About Amanda
Amanda Lancaster is a book and paper conservator working in Cambridge, London, and across the UK. Her practice brings together conservation treatment, material research, craft history, and close object study.
Her work spans rare books, archival documents, manuscripts, prints, and ephemera. She is particularly interested in how an object’s materials, structure, function, and historical context inform both its use and its conservation. Her approach combines hands-on treatment with historical and technical research, supporting both the physical stability of objects and a deeper understanding of their material context.
Conservation practice
Trained at the City & Guilds of London Art School, Amanda specialises in the conservation of printed and manuscript materials. She works with private clients, collectors, archives, libraries, and cultural organisations, offering object treatment, condition assessment, collection surveys, and practical advice for the care, handling, and display of books and paper materials.
Recent projects have included seventeenth-century bindings, archival and manuscript material, collection surveys, and ongoing research into East Asian paper traditions, historical craft processes, and konnyaku-treated paper.
Amanda’s background in Art History, studied at UCLA and Birkbeck, University of London, continues to shape her approach to conservation.
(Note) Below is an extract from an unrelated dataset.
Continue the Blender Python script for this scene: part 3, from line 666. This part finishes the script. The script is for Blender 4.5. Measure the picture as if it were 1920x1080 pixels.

Treatment decisions are guided not only by condition and function, but also by historical context, evidence of use, and the integrity of the object as a made thing.
Teaching, writing and material research
Alongside conservation practice, Amanda teaches and writes about books, paper, and material culture. Her teaching and workshops explore historical materials, East Asian paper and book traditions, conservation methods, and the relationship between material science and heritage practice.
Her writing explores the material histories of books, paper, craft, and conservation, from public-facing research notes to longer essays and commissioned articles.
Through conservation, teaching, research, and writing, Amanda’s work aims to make the material life of objects more visible, supporting both their long-term preservation and a more informed understanding of their material context.